Do lower tax rates produce higher economic growth? The evidence in favor of this theory has always been thin, especially when tax rates are fairly modest, as they are in the United States. Everyone agrees that taxes produce deadweight losses, but those losses are fairly small and are often offset by the benefits that a strong central government provides to an economy. When you net everything out, low tax rates don't seem to have a big effect.

But this is in the news yet again, since Mitt Romney promises that his tax plan will be revenue neutral because his tax cuts will supercharge the economy and thus produce extra revenue to make up for his tax reductions. So the Congressional Research Service took another look at this question for the period 1945-2010, and the results are pretty gloomy for the supply siders and their dynamic scoring methods. Low tax rates appear to be associated with:

  • Higher investment
  • Lower savings
  • But no change in growth rates

None of these three results were statistically significant, but a fourth result was: lower top marginal tax rates mostly benefit the rich, leading to much higher income inequality. The study found similar results for capital gains tax rates. All the charts are below and the full study is here.

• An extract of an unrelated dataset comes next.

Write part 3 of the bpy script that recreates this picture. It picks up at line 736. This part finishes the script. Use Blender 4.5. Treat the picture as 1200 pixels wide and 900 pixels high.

One caveat: Generally speaking, marginal tax rates were high from 1945-1980 and low from 1980-2010. So the CRS results might just be an artifact of the fact that growth was higher during the postwar period and lower during the post-Bretton Woods era. In other words, it might have nothing to do with tax rates. But of course, that's the point. Nobody thinks that raising taxes is actively good for the economy, except to the extent that it helps balance the federal budget. The question is whether there's any evidence that lowering taxes boosts economic growth. And there really doesn't seem to be.